NEREYE BIRAKTIYSAN ORADADIR!
Bu eylem her şeyime yayıldı. Organlarım, kan değerlerim, uykularım yerinde mi, bıraktığım gibi mi diye onlara da baktırdım. Doktora üç hastalığımı utana sıkıla, biriktirilmiş dosya gibi yığdım. Sebepler de sundum, ikimiz de inandık. Orada henüz her şey bıraktığım yerde değil. Çağırıyorum, sesimden tanırlar, sesim oturunca gelirler. Sanırım bir de bu arkama dönüp kontrol etme işini abarttım ki sağ gözüm yorulmuş. Siz peki? Ardınıza sağınızdan mı, solunuzdan mı dönersiniz? Pek bir önemi var mıdır? Siz düşünürken ben devlet dairelerindeki adımı, sanımı da yerinde mi diye, yoksa olsun diye bu haftaya sığdırırak yine bir işe koyuldum. Pasaport, ehliyet yenileme, vesikalık derken o işlere de baktık. Bir rahatladım. Yığınlarımın tepesinden intihar edecekken onları hallederek bir riski azalttım. Gözümde büyüyen işler gibi gelirdi eskiden, şimdi yaşlılar gibi canı sıkılıp uğraş arama zevki oluşturdu içimde. Bu zevk yeni ve komik.

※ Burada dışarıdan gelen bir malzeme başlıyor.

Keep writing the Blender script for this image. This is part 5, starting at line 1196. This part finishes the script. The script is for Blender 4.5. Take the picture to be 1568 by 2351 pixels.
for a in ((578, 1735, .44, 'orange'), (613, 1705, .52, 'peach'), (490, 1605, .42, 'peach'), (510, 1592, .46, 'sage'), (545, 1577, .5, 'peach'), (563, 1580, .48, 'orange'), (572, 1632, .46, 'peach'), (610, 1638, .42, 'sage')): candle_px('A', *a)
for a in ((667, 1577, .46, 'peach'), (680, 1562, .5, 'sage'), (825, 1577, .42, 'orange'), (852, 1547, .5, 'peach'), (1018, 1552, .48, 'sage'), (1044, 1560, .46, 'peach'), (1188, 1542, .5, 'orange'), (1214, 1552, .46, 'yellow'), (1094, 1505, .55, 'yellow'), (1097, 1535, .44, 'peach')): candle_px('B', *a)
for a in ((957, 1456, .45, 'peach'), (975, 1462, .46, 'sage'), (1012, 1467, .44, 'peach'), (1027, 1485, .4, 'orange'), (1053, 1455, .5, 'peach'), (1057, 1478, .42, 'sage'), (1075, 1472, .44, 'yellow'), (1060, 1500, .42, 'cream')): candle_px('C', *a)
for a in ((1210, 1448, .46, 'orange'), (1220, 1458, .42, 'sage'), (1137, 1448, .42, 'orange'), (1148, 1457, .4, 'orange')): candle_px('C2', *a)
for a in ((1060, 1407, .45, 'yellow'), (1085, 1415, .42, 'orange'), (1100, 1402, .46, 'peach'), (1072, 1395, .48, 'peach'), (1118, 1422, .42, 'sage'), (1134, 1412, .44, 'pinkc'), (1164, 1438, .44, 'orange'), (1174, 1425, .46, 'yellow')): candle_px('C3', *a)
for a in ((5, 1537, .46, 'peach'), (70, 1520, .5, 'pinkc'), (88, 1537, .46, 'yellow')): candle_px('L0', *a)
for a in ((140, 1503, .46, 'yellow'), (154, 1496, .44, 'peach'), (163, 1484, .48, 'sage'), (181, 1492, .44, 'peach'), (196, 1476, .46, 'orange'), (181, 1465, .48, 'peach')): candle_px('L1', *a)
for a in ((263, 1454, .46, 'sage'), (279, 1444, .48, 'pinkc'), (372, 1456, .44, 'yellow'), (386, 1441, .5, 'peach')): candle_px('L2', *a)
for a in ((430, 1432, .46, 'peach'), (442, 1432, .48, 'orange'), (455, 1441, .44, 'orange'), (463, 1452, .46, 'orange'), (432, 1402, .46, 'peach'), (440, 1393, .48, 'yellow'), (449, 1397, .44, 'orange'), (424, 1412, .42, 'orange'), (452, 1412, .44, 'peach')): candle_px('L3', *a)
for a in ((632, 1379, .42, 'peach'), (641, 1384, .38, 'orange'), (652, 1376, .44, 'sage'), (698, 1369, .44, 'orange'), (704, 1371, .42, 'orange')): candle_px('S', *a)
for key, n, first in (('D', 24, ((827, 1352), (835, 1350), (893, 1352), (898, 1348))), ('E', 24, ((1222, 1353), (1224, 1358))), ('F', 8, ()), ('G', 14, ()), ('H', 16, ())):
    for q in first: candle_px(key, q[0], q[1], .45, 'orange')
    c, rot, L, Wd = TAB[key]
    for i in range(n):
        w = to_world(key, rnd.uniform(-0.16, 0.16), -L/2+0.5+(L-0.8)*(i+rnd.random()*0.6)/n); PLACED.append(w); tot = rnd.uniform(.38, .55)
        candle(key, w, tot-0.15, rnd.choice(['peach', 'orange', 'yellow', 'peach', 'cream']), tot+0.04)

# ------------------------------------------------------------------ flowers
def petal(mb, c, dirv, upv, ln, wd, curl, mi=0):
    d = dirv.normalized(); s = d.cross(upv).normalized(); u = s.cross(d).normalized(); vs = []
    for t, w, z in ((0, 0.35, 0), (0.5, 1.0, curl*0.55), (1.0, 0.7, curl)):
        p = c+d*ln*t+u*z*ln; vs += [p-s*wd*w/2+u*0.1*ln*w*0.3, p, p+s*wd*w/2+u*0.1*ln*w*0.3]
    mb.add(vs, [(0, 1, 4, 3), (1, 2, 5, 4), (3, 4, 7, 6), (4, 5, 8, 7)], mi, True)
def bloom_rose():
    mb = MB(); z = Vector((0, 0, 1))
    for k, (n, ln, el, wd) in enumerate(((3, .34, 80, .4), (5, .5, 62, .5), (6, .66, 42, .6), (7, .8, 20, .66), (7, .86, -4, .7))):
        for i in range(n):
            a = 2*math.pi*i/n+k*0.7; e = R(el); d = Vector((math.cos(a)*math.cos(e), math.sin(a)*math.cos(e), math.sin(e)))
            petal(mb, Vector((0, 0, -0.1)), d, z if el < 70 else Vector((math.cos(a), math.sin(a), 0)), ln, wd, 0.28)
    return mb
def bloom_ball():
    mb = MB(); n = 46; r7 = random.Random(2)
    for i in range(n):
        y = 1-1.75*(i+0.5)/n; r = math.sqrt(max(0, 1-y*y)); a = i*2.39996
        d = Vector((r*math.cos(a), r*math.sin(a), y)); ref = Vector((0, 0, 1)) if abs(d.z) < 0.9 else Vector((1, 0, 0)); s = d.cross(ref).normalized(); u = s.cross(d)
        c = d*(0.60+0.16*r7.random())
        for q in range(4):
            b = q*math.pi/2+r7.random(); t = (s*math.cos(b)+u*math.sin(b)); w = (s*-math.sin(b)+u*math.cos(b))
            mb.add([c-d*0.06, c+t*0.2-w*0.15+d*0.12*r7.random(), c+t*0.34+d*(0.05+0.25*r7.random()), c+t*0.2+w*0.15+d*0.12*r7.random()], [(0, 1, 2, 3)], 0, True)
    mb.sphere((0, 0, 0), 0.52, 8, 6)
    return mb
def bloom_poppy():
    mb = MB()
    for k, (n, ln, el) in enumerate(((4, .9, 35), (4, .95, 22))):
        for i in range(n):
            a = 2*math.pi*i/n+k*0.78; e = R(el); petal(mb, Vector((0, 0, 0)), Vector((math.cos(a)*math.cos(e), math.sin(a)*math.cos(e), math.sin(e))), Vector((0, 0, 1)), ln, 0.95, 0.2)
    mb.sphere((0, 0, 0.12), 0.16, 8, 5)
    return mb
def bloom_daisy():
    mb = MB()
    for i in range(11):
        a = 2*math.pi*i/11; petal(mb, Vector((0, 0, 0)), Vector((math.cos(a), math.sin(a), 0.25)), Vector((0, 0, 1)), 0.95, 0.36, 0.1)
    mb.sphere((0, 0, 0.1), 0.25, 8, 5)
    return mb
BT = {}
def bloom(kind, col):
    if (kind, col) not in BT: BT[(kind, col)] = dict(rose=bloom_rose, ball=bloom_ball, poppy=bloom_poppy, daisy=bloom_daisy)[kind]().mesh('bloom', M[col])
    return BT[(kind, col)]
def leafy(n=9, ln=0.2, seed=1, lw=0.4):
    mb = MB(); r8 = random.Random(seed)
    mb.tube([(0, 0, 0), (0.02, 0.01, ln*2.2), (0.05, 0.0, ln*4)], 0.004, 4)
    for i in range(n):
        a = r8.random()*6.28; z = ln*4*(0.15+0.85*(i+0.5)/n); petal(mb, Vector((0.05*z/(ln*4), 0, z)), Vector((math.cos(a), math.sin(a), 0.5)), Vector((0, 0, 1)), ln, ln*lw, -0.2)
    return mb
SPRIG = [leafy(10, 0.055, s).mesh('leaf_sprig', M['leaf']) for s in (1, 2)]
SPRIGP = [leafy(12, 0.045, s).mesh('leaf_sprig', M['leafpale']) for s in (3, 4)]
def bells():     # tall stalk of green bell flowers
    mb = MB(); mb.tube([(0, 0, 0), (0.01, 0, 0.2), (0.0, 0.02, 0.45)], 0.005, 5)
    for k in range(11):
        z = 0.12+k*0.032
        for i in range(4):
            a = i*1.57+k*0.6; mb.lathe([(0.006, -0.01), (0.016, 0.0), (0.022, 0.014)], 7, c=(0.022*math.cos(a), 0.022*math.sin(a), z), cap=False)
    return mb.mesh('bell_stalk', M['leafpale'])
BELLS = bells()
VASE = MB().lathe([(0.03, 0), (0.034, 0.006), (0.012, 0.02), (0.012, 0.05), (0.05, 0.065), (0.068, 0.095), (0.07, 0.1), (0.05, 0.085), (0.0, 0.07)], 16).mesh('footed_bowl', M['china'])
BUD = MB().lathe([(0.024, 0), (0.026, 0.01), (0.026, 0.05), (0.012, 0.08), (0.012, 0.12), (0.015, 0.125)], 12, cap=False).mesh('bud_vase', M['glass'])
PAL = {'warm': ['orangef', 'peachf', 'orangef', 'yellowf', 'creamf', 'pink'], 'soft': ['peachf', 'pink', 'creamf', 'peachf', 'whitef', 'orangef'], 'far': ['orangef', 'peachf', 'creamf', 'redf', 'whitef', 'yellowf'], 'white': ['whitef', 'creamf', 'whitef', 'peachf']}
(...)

Günlerimiz yoğun ve yorucu. Gündem seçim ve annelerdi. Seçim ikinci tura, anneler dünyadan bize kâr kaldı. Sahi bu bıraktığın yerde bulma işi de annelerin öğretmesi değil mi? Nereye bıraktıysan oradadır kızım.
Her şeyi bıraktığı yerde kalsın isteyen ben, dünyayı içimde yerli yerinde istemiyorum. Ne diyordu bir dizede?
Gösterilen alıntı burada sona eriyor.